Monday, September 24, 2007

Quick Takes: Sara Gran, Glen Cook, Aaron Allston


Come Closer, by Sara Gran: A creepy, chilling little book. Amanda has a good life, a good husband, a good job. Then her life begins to unravel. Maybe she needs more sleep. Maybe the tapping in her walls is nothing. Maybe she isn’t becoming possessed by a demon. Maybe. It begins slowly, this slim little volume of horror. It is little things. Amanda hears and sees things that aren’t there, that nobody else sees. Visions from her past. Little by little her life pulls apart and she isn’t sure why. As Come Closer progresses the story gets creepier and creepier and then downright nasty. Written in short chapters and clear sentences, Come Closer is a small gem of horror.

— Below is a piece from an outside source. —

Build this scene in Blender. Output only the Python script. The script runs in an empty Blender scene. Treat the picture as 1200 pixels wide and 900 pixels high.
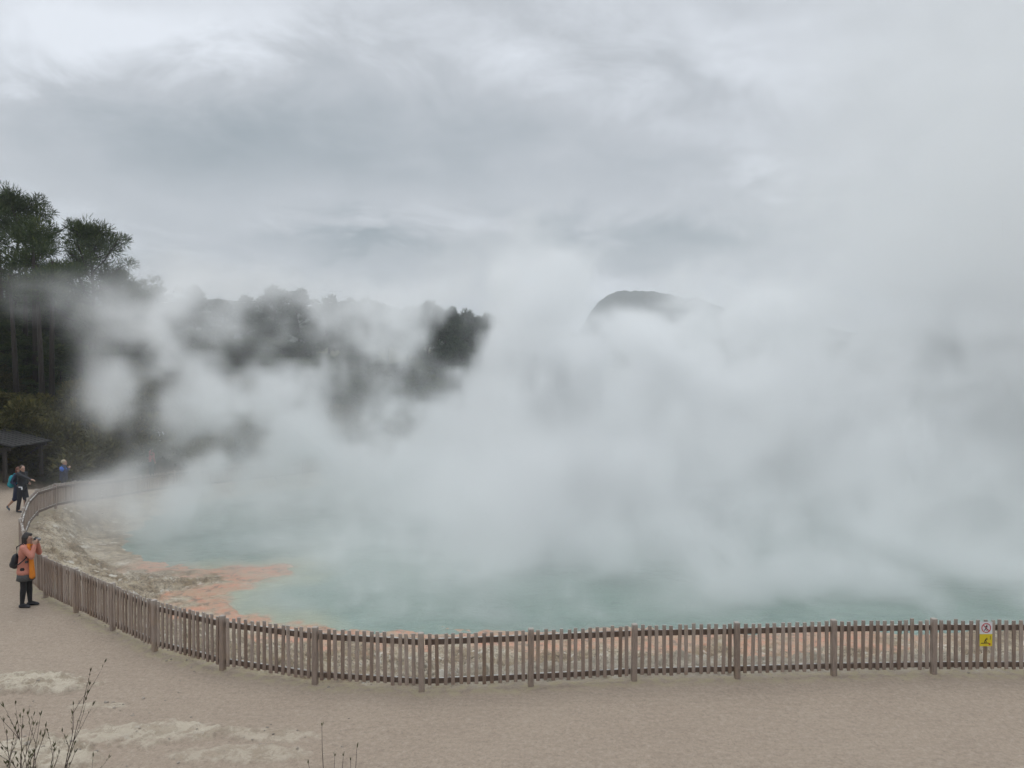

Bleak Seasons, by Glen Cook: This is the first time I have been truly disappointed by a Black Company novel. Sure, I thought The Silver Spike was kind of pointless because it was an offshoot novel that did not really tell me anything new or essential, but Bleak Seasons is part of the main sequence of The Black Company. It is the first volume in the four volumes of The Glittering Stone which will wrap up The Black Company series (provided Cook does not write any more novels of the Black Company). Bleak Seasons should tell me something new, should advance some story, should do something new. It doesn’t, not really. Bleak Seasons picks up not long after the first battle at Dejagore where Lady is lost and Croaker is presumed dead. Dreams of Steel taught us otherwise and reunited, briefly, the Company. Lady, Croaker, and Murgen were going to put things to rights. Now, when Bleak Seasons begins we see things from Murgen’s perspective before Croaker and Lady return, while Mogaba is still running Dejagore. Ugh! Yeah, Glen Cook throws in some twists with odd visions of Murgen, a wife, moving backwards and forwards in time, but it is not until the last few chapters that there is any sense of plot advancement. The Murgen vision thing was a big confused mess. I had no idea what time period the novel was supposed to be taking place or how the visions connected to the true story. Unless She Is the Darkness tells the story of Mogaba, we should finally have some advancement in the story....Murgen is now the Annalist, but hopefully the earlier strengths of the Black Company novels will return. Big disappointment.



Enemy Lines I: Rebel Dream, by Aaron Allston: After the disaster that was Dark Journey, Aaron Allston tightens things up a bit with Rebel Dream. There is still a sense of the plot being a bit too wide open and that the New Jedi Order needs focus, but at least Aaron Allston is a pleasure to read. He even threw in a Ewok pilot joke (see his excellent Wraith Squadron novels), so all is right with the world. Slowly moving things along here, but a fun read. This just brings me one book closer to Matthew Stover’s entry...and that’s worth waiting for.